State Department spokesperson Ned Price suggested the delay was due to needing to get the refugee program back into shape after the Trump administration.

“The United States refugee program was left in a state of disarray by the past administration. There is a great deal of rebuilding that needs to take place in order to have a refugee program that allows us to achieve what we want us to achieve in a way that is both effective and that is safe,” he said.

While the program took a hit after years of historic low arrivals under Trump, there are refugees prepared to travel now.

The Republican congressional aide said Price’s comments seemed like “a convenient excuse.”

“There’s 26 million refugees out there, according to [the United Nations refugee agency], and it is the hardest, worst cases that go through the most serious background check of anyone who enters the United States.

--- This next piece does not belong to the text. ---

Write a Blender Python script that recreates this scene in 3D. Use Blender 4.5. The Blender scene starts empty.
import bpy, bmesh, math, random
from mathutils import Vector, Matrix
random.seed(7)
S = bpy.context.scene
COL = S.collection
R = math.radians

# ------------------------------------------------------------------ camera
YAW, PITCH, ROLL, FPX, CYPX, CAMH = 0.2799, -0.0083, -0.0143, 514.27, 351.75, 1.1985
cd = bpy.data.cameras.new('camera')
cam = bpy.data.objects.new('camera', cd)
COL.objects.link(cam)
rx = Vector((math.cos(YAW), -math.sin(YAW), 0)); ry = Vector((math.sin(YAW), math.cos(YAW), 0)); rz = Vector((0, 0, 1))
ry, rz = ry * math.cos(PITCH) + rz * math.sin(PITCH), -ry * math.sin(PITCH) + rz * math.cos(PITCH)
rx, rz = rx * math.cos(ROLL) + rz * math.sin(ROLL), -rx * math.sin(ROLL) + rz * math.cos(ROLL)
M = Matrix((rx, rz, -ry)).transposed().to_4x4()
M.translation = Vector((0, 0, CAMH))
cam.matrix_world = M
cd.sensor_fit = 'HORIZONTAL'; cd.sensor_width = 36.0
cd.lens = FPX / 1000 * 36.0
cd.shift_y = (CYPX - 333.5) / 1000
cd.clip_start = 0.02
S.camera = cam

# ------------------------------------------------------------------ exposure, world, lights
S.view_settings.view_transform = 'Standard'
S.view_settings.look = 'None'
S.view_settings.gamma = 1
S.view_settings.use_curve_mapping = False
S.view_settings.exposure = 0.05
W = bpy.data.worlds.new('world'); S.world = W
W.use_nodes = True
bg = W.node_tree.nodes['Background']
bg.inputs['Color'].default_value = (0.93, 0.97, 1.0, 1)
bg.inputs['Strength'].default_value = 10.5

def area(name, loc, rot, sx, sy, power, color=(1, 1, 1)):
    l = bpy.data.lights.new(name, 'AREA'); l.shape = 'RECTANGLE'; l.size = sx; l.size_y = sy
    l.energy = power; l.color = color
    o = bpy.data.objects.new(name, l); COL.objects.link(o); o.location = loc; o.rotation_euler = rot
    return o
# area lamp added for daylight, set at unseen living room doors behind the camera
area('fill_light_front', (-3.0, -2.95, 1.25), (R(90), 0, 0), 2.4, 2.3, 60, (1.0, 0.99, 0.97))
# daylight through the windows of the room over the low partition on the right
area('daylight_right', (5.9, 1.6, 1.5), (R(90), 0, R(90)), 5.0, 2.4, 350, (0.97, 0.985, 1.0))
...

And we’re sitting here like twiddling our thumbs because he can’t figure out how to sign a piece of paper?” the aide said, adding that the State Department had told them the presidential determination should be coming out “shortly.”

Another congressional aide said advocates are frustrated and lawmakers are confused by the lack of communication on the matter from the administration.

More than 260 former refugee leaders sent a letter to Biden on Monday calling on him to lift the refugee cap as proposed earlier this year, citing the more than 700 scheduled flights that have been canceled.

“We have had enough in the last four years and we are not willing to accept any less than what we were promised,” one of the refugees who signed the letter, Basma Alawee, a refugee from Iraq who came to the US in 2010, told CNN.